Parece que todo el mundo está enganchado a algo. El que no se mete un gramo de cocaína al día, se dedica a los puzzles, colecciona mecheros de usar y tirar o escucha música como un poseso. Es evidente que no todas las adicciones son similares, que unas son inofensivas y que otras generan problemas físicos y psíquicos, que no es igual leer de forma compulsiva a Pérez Reverte o juntar en una caja de cartón calendarios de cartera. Sin embargo, no dejan de ser eso, adicciones. Todas sin excepción.

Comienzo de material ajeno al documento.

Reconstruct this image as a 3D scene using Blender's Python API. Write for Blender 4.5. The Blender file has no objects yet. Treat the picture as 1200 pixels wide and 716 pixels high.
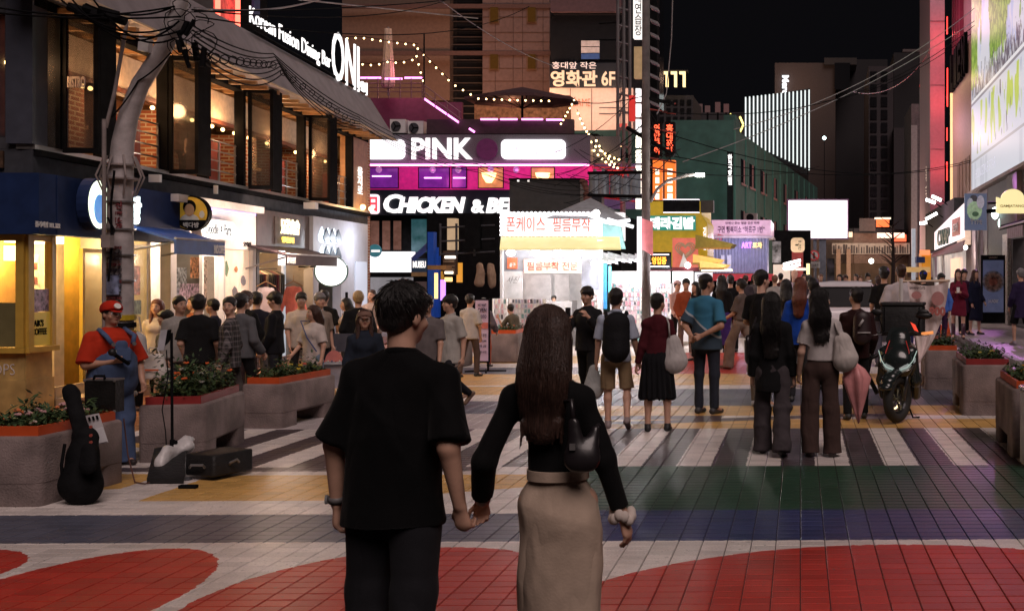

Parece que todo el mundo está enganchado a algo. Quizás queremos escapar de este mundo tan hostil, quizás lo que necesitamos es huir de nosotros mismos. Sí parece claro es que es una huida hacia ninguna parte porque hagamos lo que hagamos seguimos en el mismo lugar. Ni un milímetro más allá. Después de escuchar un disco a solas (más que nada porque eres muy aficionado a ese tipo de música y la única forma de disfrutar es estar solo) te levantas, abres la puerta de la habitación y allí están tus padres dando el coñazo, o los niños con sus dibujos en la mano dispuestos a mostrarte sus progresos o el montoncito de papeles del banco que te recuerdan que eso del euro fue una estafa del Estado sin precedentes. Si te metes litro y medio de ron o medio gramo de cocaína con los amigos (más que nada porque eres muy aficionado a ese tipo de drogas y la única forma de disfrutar es estando acompañado) cuando llegas a casa sigues igual de asqueado además de aburrirte como una ostra. Y, encima, con muchas probabilidades de tener el cerebro agujereado como un queso gruyere.
Es posible que tanta adicción esté provocada por la certeza de que, más allá de una afición estúpida, existe una motivación excitante y maravillosa. Sólo un jugador que ha ganado repite en el juego. Si alguien durante las tres primeras visitas al casino pierde hasta los calzones es difícil que repita. Pero si gana es otra cosa. Sabe que esa posibilidad existe, se cumple de vez en cuando, es real. Y regresan para recuperar lo perdido. En definitiva, un huir del fracaso.
Lo raro es encontrar a alguien que sea adicto a algo que le genere molestias, esfuerzo. Alguien podría decir que en su empresa hay tres o cuatro sujetos que trabajan como mulas y se pasan el día sentados en el despacho. Puede que se sea cierto. Los casos que conozco suelen ser más cosméticos que otra cosa. Se quedan en la oficina para no estar en casa (que es el lugar en el que uno debe echar el resto). Evitan una rutina que les aburre. Huyen como todos los adictos.
Corremos intentando ir más rápido, mucho más, que nosotros mismos. No nos queremos ver ni en pintura. Sabemos que, tal y como están las cosas, no somos como quisiéramos y tratamos de modelar lo que creemos poder salvar a base de disfraces que duran puestos minuto y medio en el mejor de los casos. La sociedad devora al que se pone por delante. Sin compasión. Adicto o no.